TASK OBJECTIVE
Once the pictures are set aside, transcribe the remaining data exactly.

DATA EXTRACT
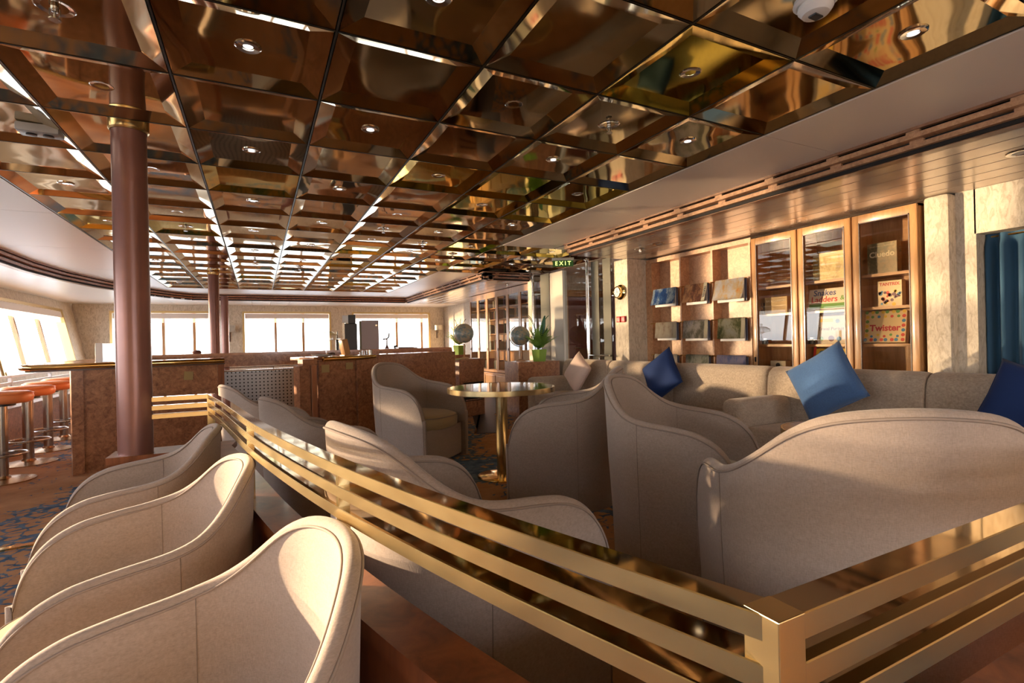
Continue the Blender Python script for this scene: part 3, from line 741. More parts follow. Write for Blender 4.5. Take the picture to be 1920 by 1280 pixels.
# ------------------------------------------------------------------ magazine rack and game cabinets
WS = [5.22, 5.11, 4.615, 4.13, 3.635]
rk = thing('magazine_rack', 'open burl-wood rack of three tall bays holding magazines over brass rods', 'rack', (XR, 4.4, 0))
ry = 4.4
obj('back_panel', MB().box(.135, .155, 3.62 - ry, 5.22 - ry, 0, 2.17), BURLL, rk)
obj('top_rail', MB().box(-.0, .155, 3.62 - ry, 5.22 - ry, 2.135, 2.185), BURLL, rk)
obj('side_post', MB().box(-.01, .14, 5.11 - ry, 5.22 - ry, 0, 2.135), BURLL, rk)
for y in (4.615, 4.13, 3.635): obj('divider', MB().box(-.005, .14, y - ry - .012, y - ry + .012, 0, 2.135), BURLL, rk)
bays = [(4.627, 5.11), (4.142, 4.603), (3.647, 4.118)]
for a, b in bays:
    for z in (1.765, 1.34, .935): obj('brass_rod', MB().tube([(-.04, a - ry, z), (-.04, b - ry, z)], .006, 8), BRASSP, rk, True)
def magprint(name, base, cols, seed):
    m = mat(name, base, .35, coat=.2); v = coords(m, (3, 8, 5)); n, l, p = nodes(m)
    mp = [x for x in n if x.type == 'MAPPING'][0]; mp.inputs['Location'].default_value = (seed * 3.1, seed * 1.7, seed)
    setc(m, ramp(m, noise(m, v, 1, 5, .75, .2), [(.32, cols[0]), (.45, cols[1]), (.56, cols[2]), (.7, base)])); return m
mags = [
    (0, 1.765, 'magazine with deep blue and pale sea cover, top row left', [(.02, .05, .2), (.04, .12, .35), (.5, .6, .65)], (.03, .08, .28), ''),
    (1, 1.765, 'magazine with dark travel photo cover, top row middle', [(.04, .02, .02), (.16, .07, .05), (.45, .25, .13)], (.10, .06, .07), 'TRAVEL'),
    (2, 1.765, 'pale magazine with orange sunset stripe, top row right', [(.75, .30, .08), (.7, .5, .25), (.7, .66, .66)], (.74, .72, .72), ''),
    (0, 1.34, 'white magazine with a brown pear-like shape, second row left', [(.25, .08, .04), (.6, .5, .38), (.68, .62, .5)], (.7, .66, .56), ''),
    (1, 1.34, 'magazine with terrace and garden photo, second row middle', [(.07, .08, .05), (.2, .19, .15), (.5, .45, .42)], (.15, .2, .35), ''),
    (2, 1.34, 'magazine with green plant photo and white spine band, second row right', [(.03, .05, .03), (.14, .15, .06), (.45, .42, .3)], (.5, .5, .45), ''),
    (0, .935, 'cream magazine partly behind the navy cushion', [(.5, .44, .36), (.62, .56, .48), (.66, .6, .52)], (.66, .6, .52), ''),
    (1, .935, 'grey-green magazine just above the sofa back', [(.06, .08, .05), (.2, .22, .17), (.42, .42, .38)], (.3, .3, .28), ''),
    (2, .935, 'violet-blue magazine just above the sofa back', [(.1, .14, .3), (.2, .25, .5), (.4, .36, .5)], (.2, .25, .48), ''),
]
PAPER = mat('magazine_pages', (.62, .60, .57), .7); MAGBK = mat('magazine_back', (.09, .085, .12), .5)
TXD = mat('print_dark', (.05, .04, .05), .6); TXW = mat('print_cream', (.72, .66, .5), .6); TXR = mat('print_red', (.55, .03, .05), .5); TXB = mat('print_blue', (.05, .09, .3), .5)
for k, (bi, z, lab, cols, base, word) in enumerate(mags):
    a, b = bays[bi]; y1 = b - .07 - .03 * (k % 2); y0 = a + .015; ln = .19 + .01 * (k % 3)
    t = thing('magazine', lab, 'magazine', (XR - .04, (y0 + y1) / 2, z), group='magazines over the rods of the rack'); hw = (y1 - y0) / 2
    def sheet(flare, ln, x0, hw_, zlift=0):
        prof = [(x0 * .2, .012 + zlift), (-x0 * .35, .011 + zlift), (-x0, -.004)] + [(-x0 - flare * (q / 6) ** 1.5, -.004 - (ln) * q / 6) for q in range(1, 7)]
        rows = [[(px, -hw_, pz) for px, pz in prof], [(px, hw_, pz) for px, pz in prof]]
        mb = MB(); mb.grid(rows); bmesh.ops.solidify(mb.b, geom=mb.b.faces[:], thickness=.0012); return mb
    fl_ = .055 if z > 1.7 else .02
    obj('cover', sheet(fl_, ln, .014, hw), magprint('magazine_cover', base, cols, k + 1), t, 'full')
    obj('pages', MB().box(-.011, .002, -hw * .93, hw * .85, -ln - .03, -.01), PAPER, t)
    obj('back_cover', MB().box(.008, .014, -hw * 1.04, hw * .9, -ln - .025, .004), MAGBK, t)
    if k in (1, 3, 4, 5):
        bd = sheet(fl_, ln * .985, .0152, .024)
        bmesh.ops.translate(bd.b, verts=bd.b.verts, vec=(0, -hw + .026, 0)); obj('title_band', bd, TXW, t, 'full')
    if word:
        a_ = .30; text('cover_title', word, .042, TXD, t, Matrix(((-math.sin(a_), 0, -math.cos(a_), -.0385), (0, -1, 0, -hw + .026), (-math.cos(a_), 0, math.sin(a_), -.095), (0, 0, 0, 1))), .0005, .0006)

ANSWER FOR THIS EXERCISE
Continue the Blender Python script for this scene: part 3, from line 741. More parts follow. Write for Blender 4.5. Take the picture to be 1920 by 1280 pixels.
# ------------------------------------------------------------------ magazine rack and game cabinets
WS = [5.22, 5.11, 4.615, 4.13, 3.635]
rk = thing('magazine_rack', 'open burl-wood rack of three tall bays holding magazines over brass rods', 'rack', (XR, 4.4, 0))
ry = 4.4
obj('back_panel', MB().box(.135, .155, 3.62 - ry, 5.22 - ry, 0, 2.17), BURLL, rk)
obj('top_rail', MB().box(-.0, .155, 3.62 - ry, 5.22 - ry, 2.135, 2.185), BURLL, rk)
obj('side_post', MB().box(-.01, .14, 5.11 - ry, 5.22 - ry, 0, 2.135), BURLL, rk)
for y in (4.615, 4.13, 3.635): obj('divider', MB().box(-.005, .14, y - ry - .012, y - ry + .012, 0, 2.135), BURLL, rk)
bays = [(4.627, 5.11), (4.142, 4.603), (3.647, 4.118)]
for a, b in bays:
    for z in (1.765, 1.34, .935): obj('brass_rod', MB().tube([(-.04, a - ry, z), (-.04, b - ry, z)], .006, 8), BRASSP, rk, True)
def magprint(name, base, cols, seed):
    m = mat(name, base, .35, coat=.2); v = coords(m, (3, 8, 5)); n, l, p = nodes(m)
    mp = [x for x in n if x.type == 'MAPPING'][0]; mp.inputs['Location'].default_value = (seed * 3.1, seed * 1.7, seed)
    setc(m, ramp(m, noise(m, v, 1, 5, .75, .2), [(.32, cols[0]), (.45, cols[1]), (.56, cols[2]), (.7, base)])); return m
mags = [
    (0, 1.765, 'magazine with deep blue and pale sea cover, top row left', [(.02, .05, .2), (.04, .12, .35), (.5, .6, .65)], (.03, .08, .28), ''),
    (1, 1.765, 'magazine with dark travel photo cover, top row middle', [(.04, .02, .02), (.16, .07, .05), (.45, .25, .13)], (.10, .06, .07), 'TRAVEL'),
    (2, 1.765, 'pale magazine with orange sunset stripe, top row right', [(.75, .30, .08), (.7, .5, .25), (.7, .66, .66)], (.74, .72, .72), ''),
    (0, 1.34, 'white magazine with a brown pear-like shape, second row left', [(.25, .08, .04), (.6, .5, .38), (.68, .62, .5)], (.7, .66, .56), ''),
    (1, 1.34, 'magazine with terrace and garden photo, second row middle', [(.07, .08, .05), (.2, .19, .15), (.5, .45, .42)], (.15, .2, .35), ''),
    (2, 1.34, 'magazine with green plant photo and white spine band, second row right', [(.03, .05, .03), (.14, .15, .06), (.45, .42, .3)], (.5, .5, .45), ''),
    (0, .935, 'cream magazine partly behind the navy cushion', [(.5, .44, .36), (.62, .56, .48), (.66, .6, .52)], (.66, .6, .52), ''),
    (1, .935, 'grey-green magazine just above the sofa back', [(.06, .08, .05), (.2, .22, .17), (.42, .42, .38)], (.3, .3, .28), ''),
    (2, .935, 'violet-blue magazine just above the sofa back', [(.1, .14, .3), (.2, .25, .5), (.4, .36, .5)], (.2, .25, .48), ''),
]
PAPER = mat('magazine_pages', (.62, .60, .57), .7); MAGBK = mat('magazine_back', (.09, .085, .12), .5)
TXD = mat('print_dark', (.05, .04, .05), .6); TXW = mat('print_cream', (.72, .66, .5), .6); TXR = mat('print_red', (.55, .03, .05), .5); TXB = mat('print_blue', (.05, .09, .3), .5)
for k, (bi, z, lab, cols, base, word) in enumerate(mags):
    a, b = bays[bi]; y1 = b - .07 - .03 * (k % 2); y0 = a + .015; ln = .19 + .01 * (k % 3)
    t = thing('magazine', lab, 'magazine', (XR - .04, (y0 + y1) / 2, z), group='magazines over the rods of the rack'); hw = (y1 - y0) / 2
    def sheet(flare, ln, x0, hw_, zlift=0):
        prof = [(x0 * .2, .012 + zlift), (-x0 * .35, .011 + zlift), (-x0, -.004)] + [(-x0 - flare * (q / 6) ** 1.5, -.004 - (ln) * q / 6) for q in range(1, 7)]
        rows = [[(px, -hw_, pz) for px, pz in prof], [(px, hw_, pz) for px, pz in prof]]
        mb = MB(); mb.grid(rows); bmesh.ops.solidify(mb.b, geom=mb.b.faces[:], thickness=.0012); return mb
    fl_ = .055 if z > 1.7 else .02
    obj('cover', sheet(fl_, ln, .014, hw), magprint('magazine_cover', base, cols, k + 1), t, 'full')
    obj('pages', MB().box(-.011, .002, -hw * .93, hw * .85, -ln - .03, -.01), PAPER, t)
    obj('back_cover', MB().box(.008, .014, -hw * 1.04, hw * .9, -ln - .025, .004), MAGBK, t)
    if k in (1, 3, 4, 5):
        bd = sheet(fl_, ln * .985, .0152, .024)
        bmesh.ops.translate(bd.b, verts=bd.b.verts, vec=(0, -hw + .026, 0)); obj('title_band', bd, TXW, t, 'full')
    if word:
        a_ = .30; text('cover_title', word, .042, TXD, t, Matrix(((-math.sin(a_), 0, -math.cos(a_), -.0385), (0, -1, 0, -hw + .026), (-math.cos(a_), 0, math.sin(a_), -.095), (0, 0, 0, 1))), .0005, .0006)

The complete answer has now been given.